The situation of violent gangs in El Salvador, rampant corruption in Honduras and starvation and intolerance across the region lies at the feet of United States’ actions and inaction. We have created the situation that has come to rest on our southern doorstep. So how do we resolve this? It is not easy, but it comes with a recognition that we are not perfect, and we have done harm to our neighbors. Armed with this, we might become a little more tolerant of their situations.

Practical solutions are abundant, but here are some thoughts that I believe will immediately reverse the course that we are on now:

1. Immediately assign and deploy a special envoy to Mexico to establish an agreement on creating processing communities on both sides of the U.S.-Mexico border. As part of this negotiation and commitment from the U.S., we should deploy FEMA and military resources to establish “temporary” communities with housing and resources (water and food). These communities would serve as temporary respites for migrants and asylum seekers. While on the Mexico side, people would be processed and given background checks to identify violent criminals that could pose a threat.

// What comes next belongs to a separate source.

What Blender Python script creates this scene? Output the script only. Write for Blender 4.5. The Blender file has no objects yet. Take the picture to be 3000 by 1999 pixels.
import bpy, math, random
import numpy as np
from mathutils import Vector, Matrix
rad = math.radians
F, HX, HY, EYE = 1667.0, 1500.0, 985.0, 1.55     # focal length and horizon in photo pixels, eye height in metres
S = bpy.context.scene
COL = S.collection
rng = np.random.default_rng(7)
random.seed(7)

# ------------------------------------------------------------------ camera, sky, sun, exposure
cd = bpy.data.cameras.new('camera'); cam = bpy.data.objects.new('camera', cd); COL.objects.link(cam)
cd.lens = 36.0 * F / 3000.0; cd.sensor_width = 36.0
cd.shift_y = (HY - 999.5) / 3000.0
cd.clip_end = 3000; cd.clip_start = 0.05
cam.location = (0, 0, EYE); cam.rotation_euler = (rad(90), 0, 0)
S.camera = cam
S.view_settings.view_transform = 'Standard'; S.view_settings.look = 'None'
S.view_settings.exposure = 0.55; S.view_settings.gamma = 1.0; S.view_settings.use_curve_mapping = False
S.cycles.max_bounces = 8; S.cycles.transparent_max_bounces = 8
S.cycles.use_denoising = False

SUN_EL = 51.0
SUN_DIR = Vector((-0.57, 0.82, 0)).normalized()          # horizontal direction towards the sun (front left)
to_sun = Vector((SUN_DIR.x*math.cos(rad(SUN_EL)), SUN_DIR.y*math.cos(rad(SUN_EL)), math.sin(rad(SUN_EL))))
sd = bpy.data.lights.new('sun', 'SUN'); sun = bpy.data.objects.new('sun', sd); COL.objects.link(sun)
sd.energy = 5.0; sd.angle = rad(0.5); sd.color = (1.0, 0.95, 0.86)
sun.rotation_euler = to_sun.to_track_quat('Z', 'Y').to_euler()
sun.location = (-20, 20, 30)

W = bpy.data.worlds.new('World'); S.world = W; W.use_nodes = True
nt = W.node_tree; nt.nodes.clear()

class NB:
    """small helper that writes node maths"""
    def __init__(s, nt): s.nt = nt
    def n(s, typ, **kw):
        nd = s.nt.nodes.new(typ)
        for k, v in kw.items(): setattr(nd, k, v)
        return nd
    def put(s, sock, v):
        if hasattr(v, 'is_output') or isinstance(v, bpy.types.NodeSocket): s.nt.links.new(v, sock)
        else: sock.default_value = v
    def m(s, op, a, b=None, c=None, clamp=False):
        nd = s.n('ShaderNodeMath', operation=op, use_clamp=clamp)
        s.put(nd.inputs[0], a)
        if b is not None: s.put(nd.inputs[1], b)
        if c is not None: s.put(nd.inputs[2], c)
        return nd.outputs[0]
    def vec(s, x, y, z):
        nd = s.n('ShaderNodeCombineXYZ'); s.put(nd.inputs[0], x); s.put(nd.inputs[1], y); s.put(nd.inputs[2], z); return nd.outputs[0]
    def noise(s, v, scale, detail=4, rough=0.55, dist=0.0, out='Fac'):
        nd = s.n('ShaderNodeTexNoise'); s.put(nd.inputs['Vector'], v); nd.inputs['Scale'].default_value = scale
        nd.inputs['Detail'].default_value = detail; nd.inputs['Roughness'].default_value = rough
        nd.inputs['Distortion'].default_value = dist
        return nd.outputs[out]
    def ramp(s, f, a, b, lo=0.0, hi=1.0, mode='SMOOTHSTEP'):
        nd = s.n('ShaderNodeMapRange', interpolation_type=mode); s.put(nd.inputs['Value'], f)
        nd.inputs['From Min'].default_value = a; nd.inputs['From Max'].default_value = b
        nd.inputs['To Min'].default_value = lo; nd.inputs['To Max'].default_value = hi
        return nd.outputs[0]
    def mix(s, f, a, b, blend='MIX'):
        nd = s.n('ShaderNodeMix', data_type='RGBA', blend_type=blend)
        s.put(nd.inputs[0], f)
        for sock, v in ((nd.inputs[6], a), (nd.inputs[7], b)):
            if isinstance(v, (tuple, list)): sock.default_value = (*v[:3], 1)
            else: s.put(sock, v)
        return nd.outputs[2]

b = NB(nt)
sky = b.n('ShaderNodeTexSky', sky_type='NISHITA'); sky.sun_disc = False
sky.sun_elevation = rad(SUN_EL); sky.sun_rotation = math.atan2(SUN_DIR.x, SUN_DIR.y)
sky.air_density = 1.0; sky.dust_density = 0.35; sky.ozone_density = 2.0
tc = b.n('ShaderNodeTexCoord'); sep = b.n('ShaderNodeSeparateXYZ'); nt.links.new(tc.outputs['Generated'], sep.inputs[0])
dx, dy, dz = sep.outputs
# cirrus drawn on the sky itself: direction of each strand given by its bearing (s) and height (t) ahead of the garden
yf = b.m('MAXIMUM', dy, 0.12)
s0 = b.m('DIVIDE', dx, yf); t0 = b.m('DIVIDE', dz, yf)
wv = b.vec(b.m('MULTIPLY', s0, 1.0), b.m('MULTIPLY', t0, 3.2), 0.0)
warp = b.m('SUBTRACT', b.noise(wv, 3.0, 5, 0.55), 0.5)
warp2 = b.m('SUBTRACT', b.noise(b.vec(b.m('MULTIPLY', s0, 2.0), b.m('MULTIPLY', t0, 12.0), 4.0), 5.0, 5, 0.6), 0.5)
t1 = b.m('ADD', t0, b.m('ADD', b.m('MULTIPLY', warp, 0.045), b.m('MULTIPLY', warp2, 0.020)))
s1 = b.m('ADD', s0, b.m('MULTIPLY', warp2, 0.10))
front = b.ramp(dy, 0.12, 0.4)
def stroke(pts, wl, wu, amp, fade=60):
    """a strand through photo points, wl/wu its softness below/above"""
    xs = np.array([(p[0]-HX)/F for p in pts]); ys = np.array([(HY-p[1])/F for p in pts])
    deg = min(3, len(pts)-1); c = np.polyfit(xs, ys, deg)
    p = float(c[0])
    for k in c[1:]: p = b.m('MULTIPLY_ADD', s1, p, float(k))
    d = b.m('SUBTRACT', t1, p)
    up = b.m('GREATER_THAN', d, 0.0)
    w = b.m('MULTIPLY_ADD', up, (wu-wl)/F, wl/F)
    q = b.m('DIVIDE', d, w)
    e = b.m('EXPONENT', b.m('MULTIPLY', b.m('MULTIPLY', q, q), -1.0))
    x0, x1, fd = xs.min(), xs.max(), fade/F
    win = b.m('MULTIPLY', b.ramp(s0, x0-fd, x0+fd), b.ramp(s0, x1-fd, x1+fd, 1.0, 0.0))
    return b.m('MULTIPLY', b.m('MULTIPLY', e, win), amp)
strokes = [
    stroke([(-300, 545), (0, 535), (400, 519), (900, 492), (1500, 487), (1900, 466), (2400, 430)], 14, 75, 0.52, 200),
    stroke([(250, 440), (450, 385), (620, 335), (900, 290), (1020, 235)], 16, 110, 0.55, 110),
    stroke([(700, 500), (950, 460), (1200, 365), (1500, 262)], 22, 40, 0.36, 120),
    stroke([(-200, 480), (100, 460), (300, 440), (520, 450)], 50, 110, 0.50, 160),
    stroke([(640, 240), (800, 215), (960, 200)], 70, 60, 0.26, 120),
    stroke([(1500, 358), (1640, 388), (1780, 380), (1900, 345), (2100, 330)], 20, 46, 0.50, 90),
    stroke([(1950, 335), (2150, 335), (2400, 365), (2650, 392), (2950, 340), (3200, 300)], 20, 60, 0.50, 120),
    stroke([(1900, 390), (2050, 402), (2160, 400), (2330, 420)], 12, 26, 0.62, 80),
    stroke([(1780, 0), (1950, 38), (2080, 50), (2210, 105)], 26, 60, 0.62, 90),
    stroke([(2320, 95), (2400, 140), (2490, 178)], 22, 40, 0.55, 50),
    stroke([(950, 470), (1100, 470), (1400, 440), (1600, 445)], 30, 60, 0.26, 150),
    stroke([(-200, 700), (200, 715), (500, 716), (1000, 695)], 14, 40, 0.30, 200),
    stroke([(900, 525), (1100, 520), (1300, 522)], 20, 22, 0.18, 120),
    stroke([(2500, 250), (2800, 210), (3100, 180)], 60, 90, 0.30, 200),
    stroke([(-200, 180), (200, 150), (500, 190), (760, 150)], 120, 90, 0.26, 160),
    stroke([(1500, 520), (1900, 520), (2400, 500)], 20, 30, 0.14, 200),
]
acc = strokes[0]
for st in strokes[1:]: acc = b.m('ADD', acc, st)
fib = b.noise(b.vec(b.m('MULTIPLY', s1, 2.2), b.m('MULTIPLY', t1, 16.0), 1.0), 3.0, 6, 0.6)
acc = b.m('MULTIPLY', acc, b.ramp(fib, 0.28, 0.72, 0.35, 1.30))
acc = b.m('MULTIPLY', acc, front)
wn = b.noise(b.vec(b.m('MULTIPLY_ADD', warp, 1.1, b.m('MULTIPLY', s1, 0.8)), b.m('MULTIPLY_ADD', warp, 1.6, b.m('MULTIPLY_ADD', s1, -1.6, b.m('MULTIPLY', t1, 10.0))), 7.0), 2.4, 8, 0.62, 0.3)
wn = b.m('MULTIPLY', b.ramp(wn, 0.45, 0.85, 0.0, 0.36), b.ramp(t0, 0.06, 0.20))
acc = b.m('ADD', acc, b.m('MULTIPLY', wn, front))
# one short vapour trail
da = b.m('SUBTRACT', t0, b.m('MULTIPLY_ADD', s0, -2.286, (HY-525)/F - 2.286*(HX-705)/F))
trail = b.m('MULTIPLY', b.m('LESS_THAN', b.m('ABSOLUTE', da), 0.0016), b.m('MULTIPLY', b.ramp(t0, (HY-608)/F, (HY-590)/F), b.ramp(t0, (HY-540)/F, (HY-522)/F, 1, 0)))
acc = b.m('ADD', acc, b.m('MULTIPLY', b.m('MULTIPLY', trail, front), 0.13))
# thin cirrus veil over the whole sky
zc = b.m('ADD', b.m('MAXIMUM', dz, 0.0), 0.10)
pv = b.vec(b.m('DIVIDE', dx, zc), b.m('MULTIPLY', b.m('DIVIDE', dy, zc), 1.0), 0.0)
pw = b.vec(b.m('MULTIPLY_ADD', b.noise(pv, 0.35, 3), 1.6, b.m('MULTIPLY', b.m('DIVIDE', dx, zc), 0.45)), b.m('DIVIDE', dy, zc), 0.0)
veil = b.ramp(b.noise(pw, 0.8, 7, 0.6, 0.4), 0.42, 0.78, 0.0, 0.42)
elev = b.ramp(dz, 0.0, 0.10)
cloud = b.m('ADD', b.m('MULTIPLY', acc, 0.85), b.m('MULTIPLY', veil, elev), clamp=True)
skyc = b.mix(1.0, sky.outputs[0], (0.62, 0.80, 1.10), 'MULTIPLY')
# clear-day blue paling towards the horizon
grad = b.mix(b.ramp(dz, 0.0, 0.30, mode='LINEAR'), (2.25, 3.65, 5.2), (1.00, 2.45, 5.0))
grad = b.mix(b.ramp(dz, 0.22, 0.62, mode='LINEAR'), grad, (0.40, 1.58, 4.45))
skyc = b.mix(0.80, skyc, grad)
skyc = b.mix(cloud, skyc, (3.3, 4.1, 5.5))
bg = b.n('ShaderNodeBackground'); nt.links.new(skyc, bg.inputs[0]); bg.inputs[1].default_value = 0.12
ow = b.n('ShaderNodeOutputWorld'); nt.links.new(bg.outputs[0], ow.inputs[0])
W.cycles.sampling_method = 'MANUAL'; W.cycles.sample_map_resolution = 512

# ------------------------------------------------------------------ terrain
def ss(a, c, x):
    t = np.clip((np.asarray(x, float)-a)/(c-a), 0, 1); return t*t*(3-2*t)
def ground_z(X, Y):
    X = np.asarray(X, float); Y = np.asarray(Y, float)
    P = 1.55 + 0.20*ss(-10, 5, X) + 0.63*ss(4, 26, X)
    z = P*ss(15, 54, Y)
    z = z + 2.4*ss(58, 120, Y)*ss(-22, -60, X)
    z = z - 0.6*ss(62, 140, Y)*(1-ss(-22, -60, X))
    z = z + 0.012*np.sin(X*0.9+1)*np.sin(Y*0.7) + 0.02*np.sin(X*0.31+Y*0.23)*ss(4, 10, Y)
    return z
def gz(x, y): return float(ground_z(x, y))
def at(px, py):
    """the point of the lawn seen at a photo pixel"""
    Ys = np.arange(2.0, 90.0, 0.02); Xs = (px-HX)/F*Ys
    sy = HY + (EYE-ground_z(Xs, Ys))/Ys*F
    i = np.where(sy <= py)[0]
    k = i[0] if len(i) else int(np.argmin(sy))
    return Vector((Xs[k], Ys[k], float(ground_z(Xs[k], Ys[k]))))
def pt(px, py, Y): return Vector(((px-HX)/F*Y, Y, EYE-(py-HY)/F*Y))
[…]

With the cooperation of Mexican authorities, we would detain and return these individuals to law enforcement in their countries of origin. For those posing no threat, they would then be moved, with their family, children included, to the U.S. side for continued processing and either temporary work permits or the beginnings of the asylum process. By centrally locating these facilities, we can focus asylum judges to these locations and increase throughput. We can also focus the resources of nonprofit and NGO organizations to these border communities to assist. By providing humane and expedited treatment, we will focus the flow of undocumented immigrants to these locations. This is not an amnesty program, but it is a documentation and indoctrination program. By providing even a temporary opportunity that is legal, with the promise of a repeat return in a couple of years, we could tap the labor resources that we need, while providing the support that our southern neighbors need.

2. The United States must invest in our own hemisphere. We cannot continue the failed practices of half-assed engagement that led to despot dictators, gang violence and rampant intolerance. We need a multi-billion-dollar campaign to encourage business, support democracies, build civil police and volunteer militaries and tap the amazing resource that is the people of these great countries. The results will be economic gains for all, a stable hemisphere and a border that is not flooded with people fleeing the certainty of corruption and death at the hands of gangs and dictators.

It is not a complex or brilliant plan, just one hatched from common sense and an understanding of history and humanity. It is not out of our grasp to change this situation and demonstrate our leadership in the free world once again.

Todd A. Weiler is a former assistant secretary of defense and has served under the Clinton and Obama administrations.